_What this task involves:_ Print exactly the lines from the first one down to the line containing "scene.camera = cam", both ends included, with no pictures and nothing else.

_Items listed in a dataset:_
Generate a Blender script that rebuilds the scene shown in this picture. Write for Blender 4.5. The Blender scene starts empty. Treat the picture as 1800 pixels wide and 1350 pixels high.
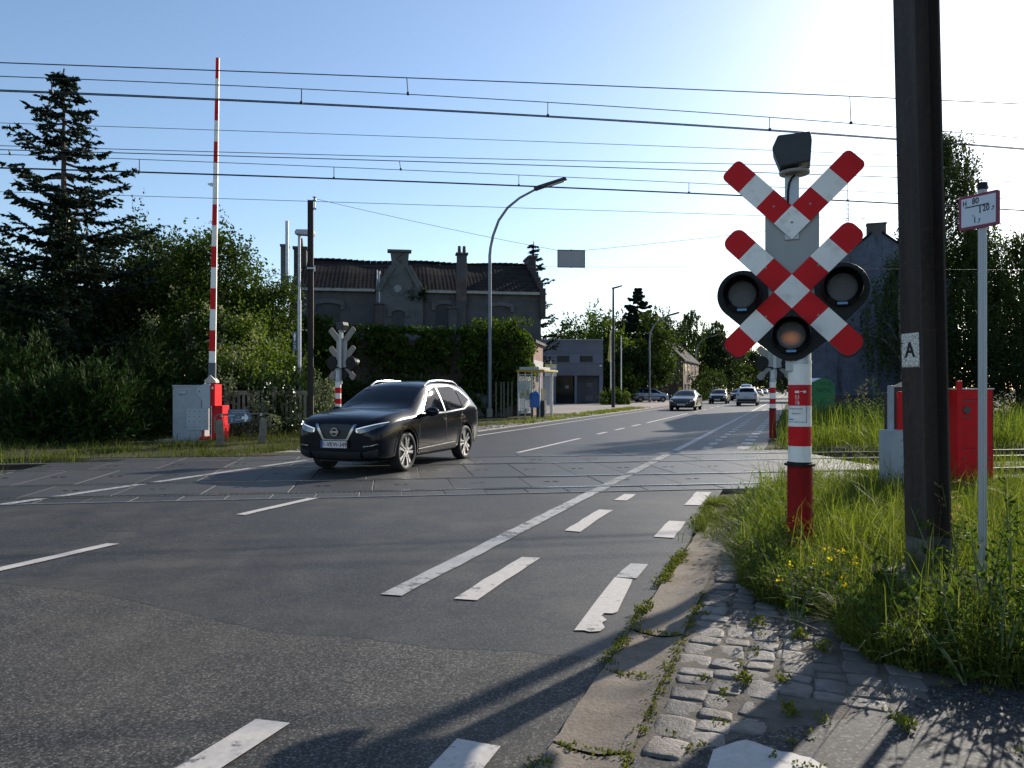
import bpy, bmesh, math, random
import numpy as np
from mathutils import Vector, Matrix
from mathutils.bvhtree import BVHTree
R = math.radians
PI = math.pi
scene = bpy.context.scene
col = scene.collection
rnd = random.Random(7)
rng = np.random.default_rng(7)

# ---------------------------------------------------------------- camera
CAMH = 1.5
cam_d = bpy.data.cameras.new("camera")
cam = bpy.data.objects.new("camera", cam_d)
col.objects.link(cam)
cam.location = (0, 0, CAMH)
cam.rotation_euler = (R(90), 0, 0)
cam_d.sensor_width = 36
cam_d.lens = 27
cam_d.shift_y = 8 / 1800
cam_d.clip_end = 3000
scene.camera = cam

# ---------------------------------------------------------------- light
SUN_AZ = 40.0      # degrees to the right of the view direction
SUN_EL = 24.0
SKY_STRENGTH = 0.122
SUN_STRENGTH = 4.9
world = bpy.data.worlds.new("World")
scene.world = world
world.use_nodes = True
wn = world.node_tree.nodes
wl = world.node_tree.links
bg = wn["Background"]
sky = wn.new("ShaderNodeTexSky")
sky.sky_type = 'NISHITA'
sky.sun_disc = False
sky.sun_elevation = R(SUN_EL)
sky.sun_rotation = R(SUN_AZ)
sky.air_density = 1.0
sky.dust_density = 0.55
sky.ozone_density = 2.4
wl.new(sky.outputs[0], bg.inputs[0])
bg.inputs[1].default_value = SKY_STRENGTH
sd = bpy.data.lights.new("sun", 'SUN')
sd.energy = SUN_STRENGTH
sd.angle = R(0.5)
sd.color = (1.0, 0.92, 0.80)
sun = bpy.data.objects.new("sun", sd)
col.objects.link(sun)
sv = Vector((math.sin(R(SUN_AZ)) * math.cos(R(SUN_EL)), math.cos(R(SUN_AZ)) * math.cos(R(SUN_EL)), math.sin(R(SUN_EL))))
sun.rotation_euler = sv.to_track_quat('Z', 'Y').to_euler()
sun.location = sv * 100
scene.view_settings.view_transform = 'Standard'
scene.view_settings.look = 'None'
scene.view_settings.exposure = 0.6
scene.view_settings.gamma = 1
scene.render.engine = 'CYCLES'
scene.cycles.max_bounces = 6
scene.cycles.diffuse_bounces = 3
scene.cycles.glossy_bounces = 3
scene.cycles.transmission_bounces = 4
scene.cycles.transparent_max_bounces = 8
scene.cycles.sample_clamp_indirect = 4

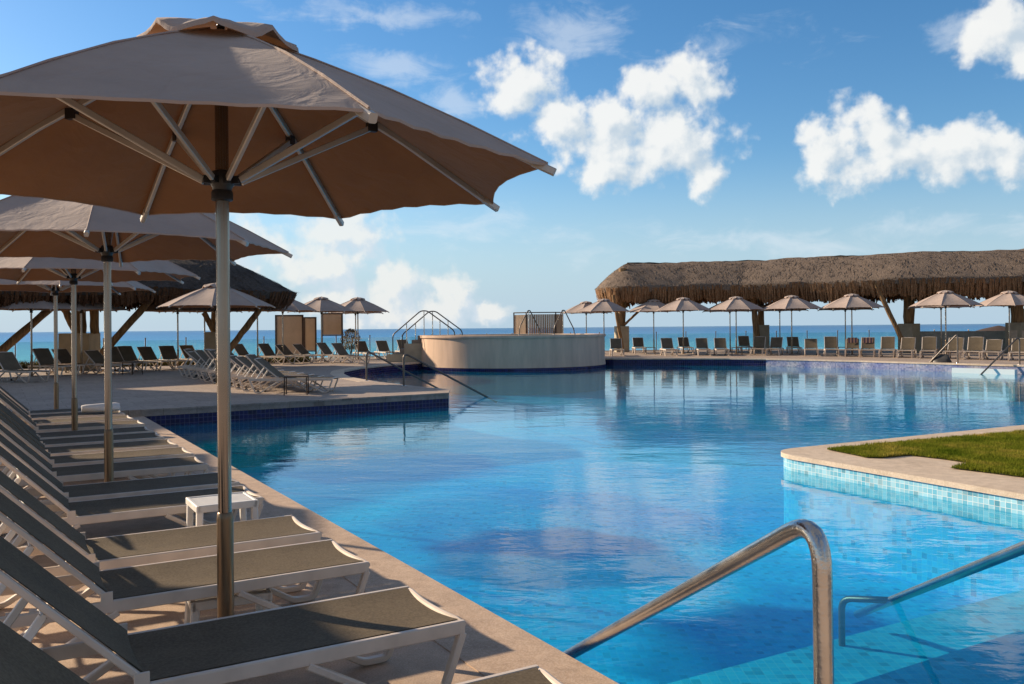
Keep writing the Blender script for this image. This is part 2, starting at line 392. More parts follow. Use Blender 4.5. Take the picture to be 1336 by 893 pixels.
def grow(poly_pts, d, idx):
    """move the listed vertices towards the pool by d (an overhanging lip)"""
    cx = sum(p[0] for p in pool)/len(pool); cy = sum(p[1] for p in pool)/len(pool)
    return poly_pts
def struct(o): o['kind'] = 'structure'; return o
b = MB(); b.prism(lower, -.07, 0.0); struct(b.build('deck', M['deck']))
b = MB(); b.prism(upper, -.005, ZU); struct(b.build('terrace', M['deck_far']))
b = MB(); b.prism(lower, -7, -.0702); b.prism([(p[0], p[1]) for p in upper], -7, -.0052)
struct(b.build('terrace_foundation', M['fascia']))
# tile linings stand 4 mm proud of the foundation
def off(pts, d):
    out = []
    n = len(pts)
    for i in range(n):
        a = Vector(pts[max(i-1, 0)]); c = Vector(pts[min(i+1, n-1)])
        t = (c-a).normalized(); nrm = Vector((t.y, -t.x)); out.append((pts[i][0]+nrm.x*d, pts[i][1]+nrm.y*d))
    return out
struct(MB().wall(off([N0, C1], .004), ZF, -.072).build('pool_wall', M['navy']))
w2 = off([C1, C2], .004); struct(MB().wall(w2, ZF, -.007).build('pool_wall', M['navy']))
struct(MB().wall(off([C2]+inlet+shoreA, .004), ZF, ZU-.05).build('pool_wall', M['navy']))
struct(MB().wall(off(shoreA[-1:]+shoreB, .004), ZF, ZU-.05).build('pool_wall', M['pale']))
struct(MB().wall(off([(23.5, 2.6), N0], .004), ZF, -.072).build('pool_wall', M['navy']))
# coping strips (real lips overhanging the tile)
def lip(pts, wdt, over, z0, z1, name, mat):
    A = off(pts, over); B = off(pts, -wdt); b = MB()
    for i in range(len(pts)-1):
        q = [A[i], A[i+1], B[i+1], B[i]]
        v = [(x, y, z) for z in (z0, z1) for x, y in q]
        b.add(v, [(3, 2, 1, 0), (4, 5, 6, 7), (0, 1, 5, 4), (2, 3, 7, 6)])
        if i == 0: b.add(v, [(3, 0, 4, 7)])
        if i == len(pts)-2: b.add(v, [(1, 2, 6, 5)])
    return struct(b.build(name, mat))
lip([N0, (C1[0]+.02, C1[1]-.03)], .42, .035, -.05, .004, 'pool_coping', M['deck'])
lip(inlet[2:]+shoreA, .40, .035, ZU-.05, ZU+.006, 'pool_coping', M['coping'])
lip(shoreA[-1:]+shoreB[:6], .40, .035, ZU-.05, ZU+.006, 'pool_coping', M['coping'])
# a bluish-grey lip of the promontory
lip([C1, C2, inlet[0], inlet[1], inlet[2]], .30, .03, ZU-.03, ZU+.005, 'pool_coping', M['deck_far'])
cpool = [(N0[0]-.1, N0[1]-.1)] + [p for p in pool[1:]]
struct(MB().poly(pool, ZF).build('pool_floor', M['floor']))
# the body of water: closed, its sides a hair outside the tile so nothing coincides
def expand(pts, d):
    out = []; n = len(pts)
    for i in range(n):
        a = Vector(pts[i-1]); p = Vector(pts[i]); c = Vector(pts[(i+1) % n])
        t1 = (p-a).normalized(); t2 = (c-p).normalized(); t = (t1+t2).normalized(); nn = Vector((-t.y, t.x))
        out.append((p.x+nn.x*d, p.y+nn.y*d))
    return out
struct(MB().prism(expand(pool, .03), ZF-.05, ZW).build('pool_water', M['water']))
# steps into the pool at the viewer's feet and a round bench
b = MB()
q1, q2, q3, q4 = uw(2.16, 4.15), uw(8.6, 4.0), uw(2.16, 3.25), uw(8.2, 3.15)
b.prism([(1.2, 2.55), (8.6, 2.55), (q2.x, q2.y), (q1.x, q1.y)], ZF-.02, -.62)
b.prism([(1.25, 2.56), (8.5, 2.56), (q4.x, q4.y), (q3.x+.1, q3.y)], ZF-.02, -.41)
struct(b.build('pool_steps', M['step']))

# the island
front = at(1336, 644, 0) + (at(1336, 644, 0)-at(1024, 592, 0)).normalized()*4
def arc(p0, pc, p1, n=9):
    p0, pc, p1 = Vector(p0), Vector(pc), Vector(p1)
    return [tuple(p0*(1-t)**2+pc*2*t*(1-t)+p1*t*t) for t in [k/n for k in range(n+1)]]
cI = at(1003, 588.5, 0).xy; fI = at(1336, 644, 0).xy; bI = at(1336, 555, 0).xy
df = (fI-cI).normalized(); db = (bI-cI).normalized()
corner = arc(cI+df*.45, cI+df*.02+db*.02, cI+db*.45)
isl = [tuple(cI+df*9)] + corner + [tuple(cI+db*14), tuple(cI+db*14+df*9)]
isl_r = list(reversed(isl))
tf = [isl[0]] + corner + [tuple(cI+db*14)]
struct(MB().wall(list(tf), -.33, -.056).build('island_wall', M['aqua']))
struct(MB().wall(list(tf), ZF, -.332).build('island_wall', M['deepwall']))
island = MB()
def inset(p, k): # towards the island's middle
    mid = cI+df*4+db*6; v = (Vector(p)-mid); return tuple(mid+v*k)
rim = [(Vector(p) - (df+db)*0.0) for p in tf]
ov = off(tf, -.03); 
if (Vector(ov[4])-(cI+df*4+db*6)).length < (Vector(tf[4])-(cI+df*4+db*6)).length: ov = off(tf, .03)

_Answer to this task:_
Generate a Blender script that rebuilds the scene shown in this picture. Write for Blender 4.5. The Blender scene starts empty. Treat the picture as 1800 pixels wide and 1350 pixels high.
import bpy, bmesh, math, random
import numpy as np
from mathutils import Vector, Matrix
from mathutils.bvhtree import BVHTree
R = math.radians
PI = math.pi
scene = bpy.context.scene
col = scene.collection
rnd = random.Random(7)
rng = np.random.default_rng(7)

# ---------------------------------------------------------------- camera
CAMH = 1.5
cam_d = bpy.data.cameras.new("camera")
cam = bpy.data.objects.new("camera", cam_d)
col.objects.link(cam)
cam.location = (0, 0, CAMH)
cam.rotation_euler = (R(90), 0, 0)
cam_d.sensor_width = 36
cam_d.lens = 27
cam_d.shift_y = 8 / 1800
cam_d.clip_end = 3000
scene.camera = cam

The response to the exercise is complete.